Aynı yönetmeliğin “Hediye alma ve menfaat sağlama yasağı’na dair 15’inci maddesi de aynen şöyle diyor:
“Kamu görevlisinin tarafsızlığını, performansını, kararını veya görevini yapmasını etkileyen veya etkileme ihtimali bulunan, ekonomik değeri olan ya da olmayan, doğrudan ya da dolaylı olarak kabul edilen her türlü eşya ve menfaat hediye kapsamındadır.
Kamu görevlilerinin hediye almaması, kamu görevlisine hediye verilmemesi ve görev sebebiyle çıkar sağlanmaması temel ilkedir.”
Görüleceği üzere bu hüküm çok net; yoruma açıklamaya gerek yok. Yönetmeliğin 15’inci maddesi bunu daha da netleştiriyor.
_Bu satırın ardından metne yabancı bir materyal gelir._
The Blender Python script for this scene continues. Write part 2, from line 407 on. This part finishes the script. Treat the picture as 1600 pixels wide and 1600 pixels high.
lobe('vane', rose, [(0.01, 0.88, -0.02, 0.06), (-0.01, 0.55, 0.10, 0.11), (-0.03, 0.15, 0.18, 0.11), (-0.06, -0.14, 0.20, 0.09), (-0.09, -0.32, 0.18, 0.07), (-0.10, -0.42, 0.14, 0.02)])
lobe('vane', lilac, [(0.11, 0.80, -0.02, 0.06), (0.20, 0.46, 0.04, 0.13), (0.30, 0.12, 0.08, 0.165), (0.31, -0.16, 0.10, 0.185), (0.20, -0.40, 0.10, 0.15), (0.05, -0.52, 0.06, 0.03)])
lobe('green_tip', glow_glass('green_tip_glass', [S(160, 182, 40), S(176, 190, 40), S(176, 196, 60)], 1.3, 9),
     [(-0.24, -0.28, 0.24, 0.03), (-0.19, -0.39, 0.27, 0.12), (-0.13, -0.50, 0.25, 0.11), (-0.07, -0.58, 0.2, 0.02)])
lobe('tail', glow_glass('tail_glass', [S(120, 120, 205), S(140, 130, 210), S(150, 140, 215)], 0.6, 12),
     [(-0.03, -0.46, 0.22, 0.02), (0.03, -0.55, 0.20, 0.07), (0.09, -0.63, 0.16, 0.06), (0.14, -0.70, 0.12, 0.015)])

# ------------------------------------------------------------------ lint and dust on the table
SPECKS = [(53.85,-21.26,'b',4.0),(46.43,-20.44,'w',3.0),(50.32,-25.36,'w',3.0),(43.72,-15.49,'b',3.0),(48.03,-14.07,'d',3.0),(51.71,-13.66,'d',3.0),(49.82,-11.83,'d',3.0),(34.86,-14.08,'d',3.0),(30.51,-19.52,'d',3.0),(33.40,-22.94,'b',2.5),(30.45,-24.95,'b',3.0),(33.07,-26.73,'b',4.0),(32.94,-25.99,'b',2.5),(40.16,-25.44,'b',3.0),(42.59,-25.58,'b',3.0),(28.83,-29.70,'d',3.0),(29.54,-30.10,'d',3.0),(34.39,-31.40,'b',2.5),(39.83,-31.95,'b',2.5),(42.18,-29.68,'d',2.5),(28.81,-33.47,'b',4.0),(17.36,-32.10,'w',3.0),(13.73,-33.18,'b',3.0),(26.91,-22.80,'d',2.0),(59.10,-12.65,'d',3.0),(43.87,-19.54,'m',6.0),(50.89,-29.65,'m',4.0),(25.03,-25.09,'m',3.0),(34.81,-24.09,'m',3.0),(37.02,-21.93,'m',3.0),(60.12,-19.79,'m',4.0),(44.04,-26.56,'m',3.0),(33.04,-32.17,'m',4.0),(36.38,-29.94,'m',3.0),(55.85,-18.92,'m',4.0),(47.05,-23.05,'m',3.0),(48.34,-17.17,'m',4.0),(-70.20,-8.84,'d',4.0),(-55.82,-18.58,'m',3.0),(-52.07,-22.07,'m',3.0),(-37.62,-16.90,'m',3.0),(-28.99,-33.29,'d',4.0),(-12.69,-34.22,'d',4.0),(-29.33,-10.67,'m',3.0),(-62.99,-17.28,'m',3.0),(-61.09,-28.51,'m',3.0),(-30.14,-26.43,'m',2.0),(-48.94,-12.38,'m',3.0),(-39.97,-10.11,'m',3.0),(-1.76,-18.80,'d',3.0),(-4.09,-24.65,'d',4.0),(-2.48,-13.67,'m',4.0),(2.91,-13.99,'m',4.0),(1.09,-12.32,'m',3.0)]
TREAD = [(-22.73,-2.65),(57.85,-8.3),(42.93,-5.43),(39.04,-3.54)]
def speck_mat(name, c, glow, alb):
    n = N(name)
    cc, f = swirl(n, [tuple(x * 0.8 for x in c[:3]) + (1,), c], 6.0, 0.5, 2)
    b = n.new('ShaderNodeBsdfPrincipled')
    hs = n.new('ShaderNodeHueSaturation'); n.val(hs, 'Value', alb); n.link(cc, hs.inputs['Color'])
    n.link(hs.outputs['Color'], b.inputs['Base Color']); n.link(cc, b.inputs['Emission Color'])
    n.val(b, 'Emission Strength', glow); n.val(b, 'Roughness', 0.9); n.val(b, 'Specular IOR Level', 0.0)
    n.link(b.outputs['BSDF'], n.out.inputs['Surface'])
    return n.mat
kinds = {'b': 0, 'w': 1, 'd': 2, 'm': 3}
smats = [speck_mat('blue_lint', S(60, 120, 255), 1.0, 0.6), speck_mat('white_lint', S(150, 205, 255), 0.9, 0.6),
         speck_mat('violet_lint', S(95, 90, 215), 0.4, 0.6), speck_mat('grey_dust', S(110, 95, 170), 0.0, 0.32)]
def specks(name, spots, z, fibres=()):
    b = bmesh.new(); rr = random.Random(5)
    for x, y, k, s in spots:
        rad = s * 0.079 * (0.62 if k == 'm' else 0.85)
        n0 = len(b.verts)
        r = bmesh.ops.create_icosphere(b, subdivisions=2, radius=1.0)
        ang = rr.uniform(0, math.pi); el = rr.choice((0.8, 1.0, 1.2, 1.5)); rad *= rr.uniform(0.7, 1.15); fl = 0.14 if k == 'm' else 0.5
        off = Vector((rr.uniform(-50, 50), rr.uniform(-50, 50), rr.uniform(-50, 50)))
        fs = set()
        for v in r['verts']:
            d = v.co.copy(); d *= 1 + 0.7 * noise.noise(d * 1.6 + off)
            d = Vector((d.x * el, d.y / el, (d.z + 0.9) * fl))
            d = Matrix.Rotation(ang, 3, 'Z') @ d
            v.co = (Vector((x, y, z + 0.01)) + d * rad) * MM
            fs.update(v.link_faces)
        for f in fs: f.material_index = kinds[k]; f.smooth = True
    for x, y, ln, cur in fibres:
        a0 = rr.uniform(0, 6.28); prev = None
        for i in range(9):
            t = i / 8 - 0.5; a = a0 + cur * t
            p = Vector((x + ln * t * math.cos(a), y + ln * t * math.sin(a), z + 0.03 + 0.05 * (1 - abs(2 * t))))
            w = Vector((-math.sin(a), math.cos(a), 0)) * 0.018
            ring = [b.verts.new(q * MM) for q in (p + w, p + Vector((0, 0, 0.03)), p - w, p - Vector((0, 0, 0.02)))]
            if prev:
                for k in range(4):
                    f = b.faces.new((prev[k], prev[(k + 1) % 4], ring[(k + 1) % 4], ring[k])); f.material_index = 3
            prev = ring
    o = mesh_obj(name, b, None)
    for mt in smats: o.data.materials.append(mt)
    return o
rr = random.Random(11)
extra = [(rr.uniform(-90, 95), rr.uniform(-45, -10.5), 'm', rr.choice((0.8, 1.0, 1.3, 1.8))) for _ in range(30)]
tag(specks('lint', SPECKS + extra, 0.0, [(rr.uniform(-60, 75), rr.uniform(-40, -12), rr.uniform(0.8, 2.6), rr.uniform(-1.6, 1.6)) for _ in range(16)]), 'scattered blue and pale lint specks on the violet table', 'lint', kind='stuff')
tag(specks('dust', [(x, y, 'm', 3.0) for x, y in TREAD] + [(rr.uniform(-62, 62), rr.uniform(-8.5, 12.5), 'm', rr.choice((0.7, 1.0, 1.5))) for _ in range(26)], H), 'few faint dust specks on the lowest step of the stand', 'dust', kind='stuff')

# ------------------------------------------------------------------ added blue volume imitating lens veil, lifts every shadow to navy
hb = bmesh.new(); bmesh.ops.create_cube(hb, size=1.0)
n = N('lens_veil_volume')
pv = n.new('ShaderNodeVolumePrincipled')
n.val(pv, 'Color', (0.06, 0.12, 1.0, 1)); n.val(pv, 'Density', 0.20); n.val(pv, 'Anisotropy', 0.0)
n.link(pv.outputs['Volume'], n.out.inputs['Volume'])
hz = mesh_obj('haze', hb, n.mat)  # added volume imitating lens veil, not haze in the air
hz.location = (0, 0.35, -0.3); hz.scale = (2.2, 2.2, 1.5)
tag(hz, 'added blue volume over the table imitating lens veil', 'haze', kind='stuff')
Madde şöyle diyor: “Aşağıda belirtilenler ise hediye alma yasağı kapsamındadır:
a) Görev yapılan kurumla iş, hizmet veya çıkar ilişkisi içinde bulunanlardan alınan karşılama, veda ve kutlama hediyeleri, burs, seyahat, ücretsiz konaklama ve hediye çekleri,
b) …
c) Hizmetten yararlananların vereceği her türlü eşya, giysi, takı veya gıda türü hediyeler,”
Bakalım BDDK Başkan yardımcısı nikahta takılan takıların bir listesini yapabilecek mi ve yönetmeliğin gerektirdiği gibi alması yasak olan hediyeleri almış olduğunu Kamu Etik Kurulu’na bildirecek mi?
İrtikap yani kamu görevi nedeniyle menfaat elde etmek mi
Rüşvet suçunun ikizi de denilen irtikap suçunu tanımlayan TCK’nın 250. maddesine göre; kamu görevlisinin görevinin sağladığı nüfuzu kötüye kullanarak kendisine veya gösterdiği bir başkasına yarar sağlaması ya da bu yolda vaatte bulunması için bir kimseyi zorlaması veya zorunda bırakması durumunda icbar suretiyle irtikap suçu oluşur. BDDK başkan yardımcısı olması acaba icbar etmek olarak kabul edilecek mi? Bana göre finans kuruluşları gönül rızaları ile oraya gidip takı sırasına girmeyeceklerine göre icbar kabul edilmelidir. Ancak yargının bu sonuca varmayacağını düşünüyorum.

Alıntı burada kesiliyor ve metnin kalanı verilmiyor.